US Senator Cory Booker, D-N.J., said the legal system prevailed, but far more needs to be done.
“This verdict is a reflection of how our legal system is supposed to work: an individual guilty of a horrific crime is being held accountable for his actions. But this verdict did not, and will not, fix what is so deeply broken in that system,” Booker said.
“Accountability for the officer who murdered George Floyd is important and it is necessary.
But it is far from enough.
We must also hold the system that allowed it to happen accountable.
What are we going to do, as a country, to prevent this from happening again and again and again and again?”
But again, this leaves one with more questions than answers.
Would there be justice for Floyd if not for a grotesque nine-and-a-half minutes of video showing a remorseless Chauvin killing Floyd?
Would that verdict have been the same, if not for non-stop mass protests?
Is Chauvin a sacrificial lamb being led to slaughter in order to save a current system that has killed three people every day, largely blacks, during the Chauvin trial?
Remember, earlier in the day before the verdict was passed, President Joe Biden weighed in by saying he believes the case against Chauvin is ‘overwhelming’.
Of course, this is not to dampen the excitement of longtime activists or those who newly discovered activism after Floyd’s murder, who have kept police reform and transformation at the forefront of people’s minds.
It is just that one cannot help but relive the shooting of Amadou Diallo, an immigrant, in 1999, by four New York City police officers, who were all acquitted of the charges a year later.
How about Tamir Rice, a 12-year-old who was playing with a toy gun and a police officer jumped out, shot him immediately but there were no charges?
About two percent of police officers are ever convicted of killing someone, let alone killing somebody black.
It is not only in the US.
Blacks in the UK have also been subjected to the injustice and indignity of UK’s political and criminal justice system.
Black people make up three percent of the British population, but eight percent of all deaths in police custody and since 1969, only one police officer has been convicted.
They almost always receive a suspended sentence.
The world watched as police officers were suspended for taking selfies with the dead bodies of sisters Nicole Smallman and Bibaa Henry who were found in a Wembley park.
Not to forget the mother of Richard Okorogheye, the 19-year-old who went missing and was later found dead.

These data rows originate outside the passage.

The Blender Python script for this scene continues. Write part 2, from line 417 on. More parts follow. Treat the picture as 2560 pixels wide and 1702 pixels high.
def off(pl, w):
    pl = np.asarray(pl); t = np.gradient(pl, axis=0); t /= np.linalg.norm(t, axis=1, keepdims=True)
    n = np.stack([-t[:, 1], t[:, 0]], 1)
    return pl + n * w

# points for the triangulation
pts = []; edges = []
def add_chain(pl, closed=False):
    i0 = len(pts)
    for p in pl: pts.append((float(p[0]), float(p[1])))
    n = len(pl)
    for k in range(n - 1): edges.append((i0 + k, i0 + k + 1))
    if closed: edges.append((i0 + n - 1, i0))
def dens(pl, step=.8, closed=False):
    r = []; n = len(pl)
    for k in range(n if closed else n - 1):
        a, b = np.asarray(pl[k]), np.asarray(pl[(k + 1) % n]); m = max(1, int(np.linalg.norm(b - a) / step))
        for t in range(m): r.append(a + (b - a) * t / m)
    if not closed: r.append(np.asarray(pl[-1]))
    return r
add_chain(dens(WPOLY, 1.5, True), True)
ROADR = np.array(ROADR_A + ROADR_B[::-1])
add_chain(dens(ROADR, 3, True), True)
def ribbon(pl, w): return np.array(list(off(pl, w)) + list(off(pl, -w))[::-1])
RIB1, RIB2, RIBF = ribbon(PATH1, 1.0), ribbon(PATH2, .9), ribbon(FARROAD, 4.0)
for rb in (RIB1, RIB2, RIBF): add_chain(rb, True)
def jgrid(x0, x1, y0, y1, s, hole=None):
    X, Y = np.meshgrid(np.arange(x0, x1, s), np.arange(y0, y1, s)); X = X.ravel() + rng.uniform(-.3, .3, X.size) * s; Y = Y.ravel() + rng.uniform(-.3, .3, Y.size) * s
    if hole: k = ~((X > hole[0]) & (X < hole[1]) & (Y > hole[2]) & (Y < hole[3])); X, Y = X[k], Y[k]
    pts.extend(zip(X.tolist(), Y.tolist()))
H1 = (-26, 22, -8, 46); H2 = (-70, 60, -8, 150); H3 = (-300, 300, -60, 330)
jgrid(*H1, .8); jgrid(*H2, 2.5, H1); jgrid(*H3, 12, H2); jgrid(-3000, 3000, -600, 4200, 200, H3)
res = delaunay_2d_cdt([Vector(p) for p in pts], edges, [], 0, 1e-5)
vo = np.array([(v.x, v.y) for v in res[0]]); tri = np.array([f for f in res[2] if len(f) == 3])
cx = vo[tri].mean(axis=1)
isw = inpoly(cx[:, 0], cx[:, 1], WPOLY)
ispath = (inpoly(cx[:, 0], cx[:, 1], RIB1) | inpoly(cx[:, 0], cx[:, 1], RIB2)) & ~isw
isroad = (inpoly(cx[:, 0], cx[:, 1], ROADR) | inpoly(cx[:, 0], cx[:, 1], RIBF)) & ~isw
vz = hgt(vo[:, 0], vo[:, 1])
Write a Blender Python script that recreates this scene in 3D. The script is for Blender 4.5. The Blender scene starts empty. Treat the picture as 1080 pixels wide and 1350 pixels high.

The mother was told by the police: “If you can’t find your son, how do you expect police officers to find him for you?”
That is why one is convinced that Chauvin’s conviction is nothing to write home about.
George Floyd Justice in Policing Act
US Vice-President Kamala Harris said the guilty verdict against Chauvin is ‘but a piece of’ policing and criminal justice reform.
Said Harris on CNN’s ‘State of the Union’: “There is no question that we’ve got to put an end to these moments where the public questions whether there’s going to be accountability; questions whether there’s going to be the kind of fairness that we should all expect and deserve in all of our lives and in particular as it relates to people of colour.
This verdict is but a piece of it, and it will not heal the pain that existed for generations among people who have experienced and first-hand witnessed what now a broader public is seeing because of smartphones and the ubiquity of our ability to videotape in real-time what is happening in front of our faces.
And that’s why Congress needs to act, and that’s why they should pass the George Floyd Justice in Policing Act.
I really do hope that the US Senate will take it on and have the courage to take it on.”
The House passed the George Floyd Justice in Policing Act in March, which would ban the use of neck restraints at the federal level, get rid of ‘qualified immunity’ for police officers and prohibit no-knock warrants in federal drug cases.
Guided by history, this Policing Act may not pass in the Senate.
They do not have the courage to take it on.
This is the same system that failed Breonna Taylor, Charleena Lyles and Manuel Ellis, among others.
What about Adam Toledo and Daunte Wright?
Will there be justice for them?
There is nothing about the Chauvin conviction that will make one believe it will not fail more families in the future.
Thus, the verdict is not sufficient action to heal centuries of intergenerational racial trauma caused by these extrajudicial killings.